▶ [Data shown]
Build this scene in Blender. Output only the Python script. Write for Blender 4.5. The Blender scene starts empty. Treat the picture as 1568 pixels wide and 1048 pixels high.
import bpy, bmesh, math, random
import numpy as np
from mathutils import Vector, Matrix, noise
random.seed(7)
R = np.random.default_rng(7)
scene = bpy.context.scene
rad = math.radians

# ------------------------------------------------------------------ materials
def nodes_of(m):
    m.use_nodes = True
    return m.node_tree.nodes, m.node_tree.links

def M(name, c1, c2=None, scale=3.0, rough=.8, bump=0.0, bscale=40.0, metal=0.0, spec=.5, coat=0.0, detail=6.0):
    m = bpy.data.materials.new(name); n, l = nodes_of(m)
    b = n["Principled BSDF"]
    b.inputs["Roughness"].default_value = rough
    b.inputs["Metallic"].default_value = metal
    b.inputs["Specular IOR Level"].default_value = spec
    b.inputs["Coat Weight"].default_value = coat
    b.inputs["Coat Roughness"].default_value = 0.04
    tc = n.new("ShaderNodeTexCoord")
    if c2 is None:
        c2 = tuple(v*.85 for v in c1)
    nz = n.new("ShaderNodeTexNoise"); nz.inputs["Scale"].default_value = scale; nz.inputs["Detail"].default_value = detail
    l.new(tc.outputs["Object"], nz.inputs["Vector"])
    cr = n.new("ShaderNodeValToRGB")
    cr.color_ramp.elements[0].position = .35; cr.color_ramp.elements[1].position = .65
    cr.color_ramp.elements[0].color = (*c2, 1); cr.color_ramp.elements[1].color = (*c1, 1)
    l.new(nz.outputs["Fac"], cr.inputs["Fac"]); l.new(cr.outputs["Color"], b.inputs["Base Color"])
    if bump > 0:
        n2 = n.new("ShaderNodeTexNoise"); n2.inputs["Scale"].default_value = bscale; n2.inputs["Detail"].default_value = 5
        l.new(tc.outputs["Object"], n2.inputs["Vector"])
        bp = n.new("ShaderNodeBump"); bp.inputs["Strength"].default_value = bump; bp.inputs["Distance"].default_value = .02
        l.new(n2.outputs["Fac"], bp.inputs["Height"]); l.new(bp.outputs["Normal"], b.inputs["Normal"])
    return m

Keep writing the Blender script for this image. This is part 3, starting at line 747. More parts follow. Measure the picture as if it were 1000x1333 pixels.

▶ [Set exercise]
Using the entries above, return each line in which the word "picture" occurs.

▶ [Written solution]
Build this scene in Blender. Output only the Python script. Write for Blender 4.5. The Blender scene starts empty. Treat the picture as 1568 pixels wide and 1048 pixels high.
Keep writing the Blender script for this image. This is part 3, starting at line 747. More parts follow. Measure the picture as if it were 1000x1333 pixels.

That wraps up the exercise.